The UK’s Financial Conduct Authority (FCA) identified 1,052 ads in a one-week period in November 2025, posted on Meta’s platforms promoting complex financial instruments and currency trading – without authorisation from the regulator.
Over half of these ads came from unauthorised advertisers, which had already been flagged to Meta, Reuters reported.
This follows the revelation that Meta made approximately $16bn from ads promoting scams or banned goods, amounting to roughly 10% of its 2024 ad revenues.
Internal documents seen by news organisations revealed that Meta only banned ads with an over 95% fraud score – and platforms actually make more money from ads it believes to be scams, charging a higher ad rate as a penalty.

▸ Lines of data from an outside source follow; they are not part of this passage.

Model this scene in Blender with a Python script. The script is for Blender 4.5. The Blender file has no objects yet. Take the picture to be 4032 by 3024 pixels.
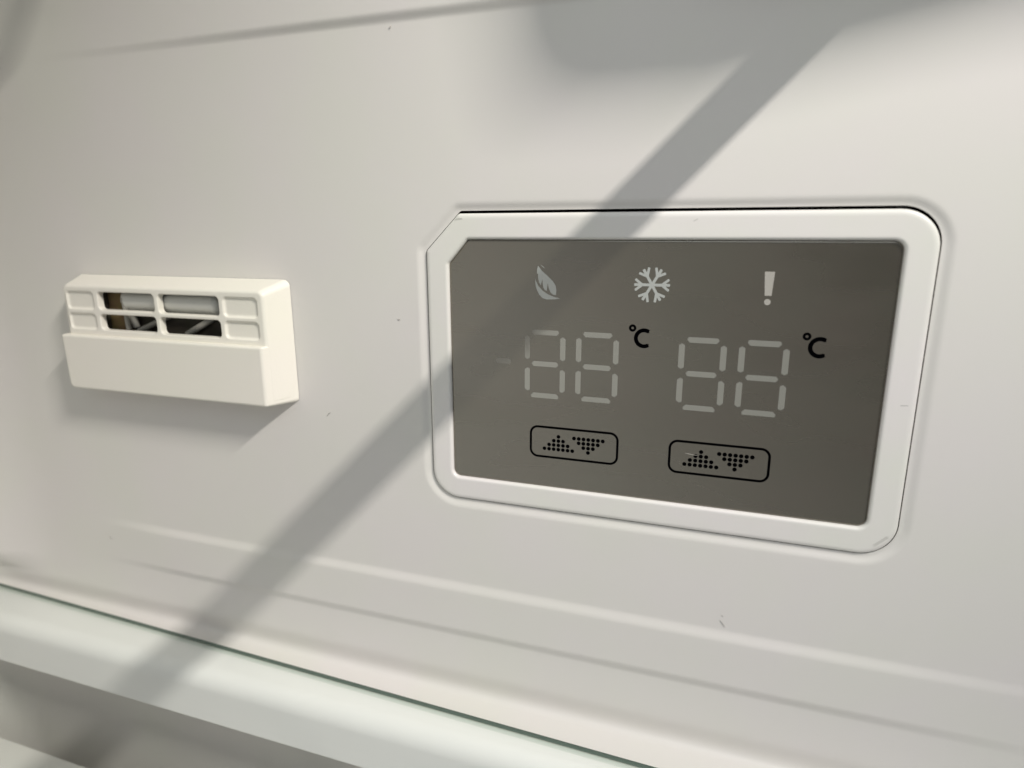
import bpy, bmesh, math, random
from mathutils import Vector, Matrix, Euler
MM = 0.001
scene = bpy.context.scene
COL = scene.collection

# ------------------------------------------------------------------ camera
# wall frame in millimetres: X along the wall to the right, Z up, H out of the wall towards the room (world -Y)
cam_d = bpy.data.cameras.new('camera')
cam = bpy.data.objects.new('camera', cam_d); COL.objects.link(cam)
Rw = ((0.94709658, 0.00200778, 0.32094242), (0.07330036, 0.97219834, -0.22239032), (-0.31246619, 0.2341503, 0.92061855))
rt = Vector((Rw[0][0], Rw[0][2], -Rw[0][1])); dn = Vector((Rw[1][0], Rw[1][2], -Rw[1][1])); fw = Vector((Rw[2][0], Rw[2][2], -Rw[2][1]))
m = Matrix((rt, -dn, -fw)).transposed().to_4x4(); m.translation = Vector((0, -186.056 * MM, 0))
cam.matrix_world = m
cam_d.sensor_width = 36; cam_d.lens = 22.452; cam_d.clip_start = 0.005; cam_d.clip_end = 20
cam_d.dof.use_dof = True; cam_d.dof.focus_distance = 0.197; cam_d.dof.aperture_fstop = 9.0
scene.camera = cam
scene.render.resolution_x = 1024; scene.render.resolution_y = 768

# ------------------------------------------------------------------ room light (soft, from the open door side)
world = bpy.data.worlds.new('World'); scene.world = world; world.use_nodes = True
wn = world.node_tree.nodes; wl = world.node_tree.links
bg = wn['Background']
tc = wn.new('ShaderNodeTexCoord'); sx = wn.new('ShaderNodeSeparateXYZ'); wl.new(tc.outputs['Generated'], sx.inputs[0])
def wmath(op, a, b, c=None):
    m = wn.new('ShaderNodeMath'); m.operation = op
    for i, v in enumerate((a, b, c)):
        if v is None: continue
        if isinstance(v, (int, float)): m.inputs[i].default_value = v
        else: wl.new(v, m.inputs[i])
    return m.outputs[0]
mxo = wmath('MULTIPLY_ADD', sx.outputs['X'], -0.5, 0.5)
mxo = wmath('MULTIPLY_ADD', sx.outputs['Z'], -0.35, mxo)
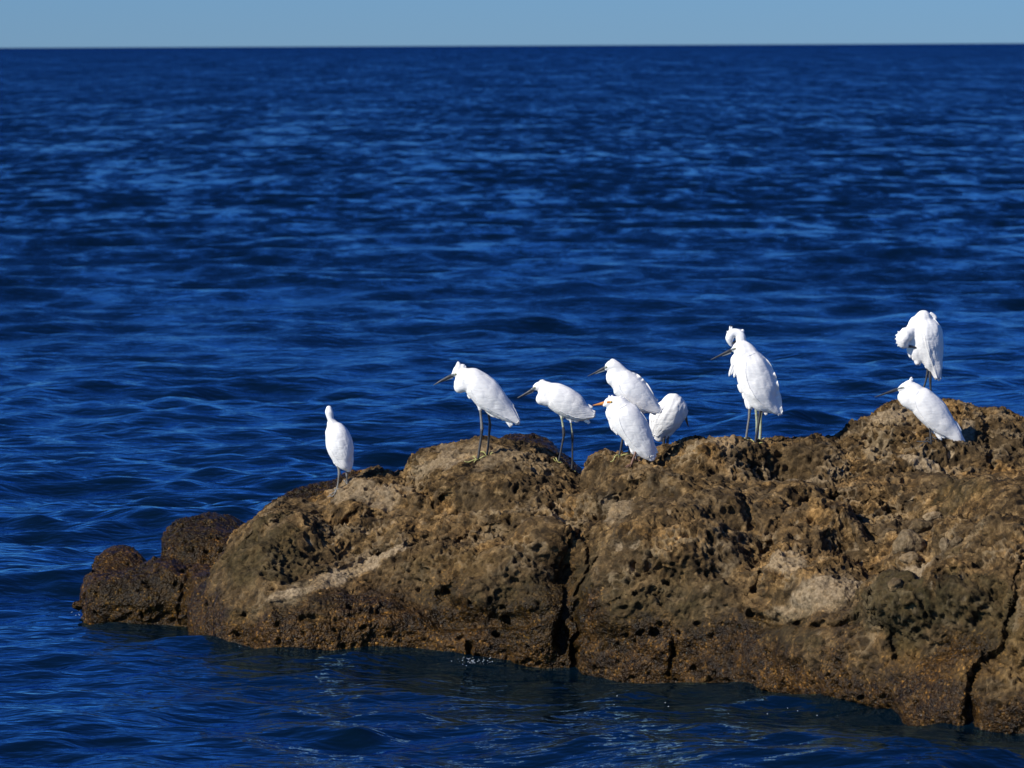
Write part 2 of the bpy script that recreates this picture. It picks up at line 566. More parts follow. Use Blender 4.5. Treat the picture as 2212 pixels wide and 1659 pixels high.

The FCA has urged Meta to do more to protect users. A spokesperson told Reuters: “Fraud is the most common crime in the UK [,] with over half of some scams originating on their platforms, it’s vital Meta steps up and uses its tools to protect users from scam content.”.
Despite regularly engaging with the tech giant, the FCA is yet to see a material difference in the firm’s approach, and has confirmed it will still test Meta’s monitoring and control systems.
A small number of ‘repeat offenders’ were found to be responsible for the majority of the illegal ads discovered.
The Online Safety Act, introduced in March 2025 gives regulators the ability to fine social media companies for running illegal user-generated content, but a grace period means that the FCA cannot enforce these provisions until 2027.
As well as putting consumers at risk of fraud and pig-butchering scams, these illegal ads mean that legitimate advertisers are competing with a high number of too-good-to-be-true deals, and often are more cautious when viewing ads thanks to the high volume of ads on the platforms.
Meta has already come under scrutiny for allegedly risking user safety to fuel algorithms and engagement in order to compete with other social media platforms like TikTok. And its controversial ‘pay or consent’ ad model has come under fire from the European Consumer Organisation (BEUC) for failing to comply with EU laws.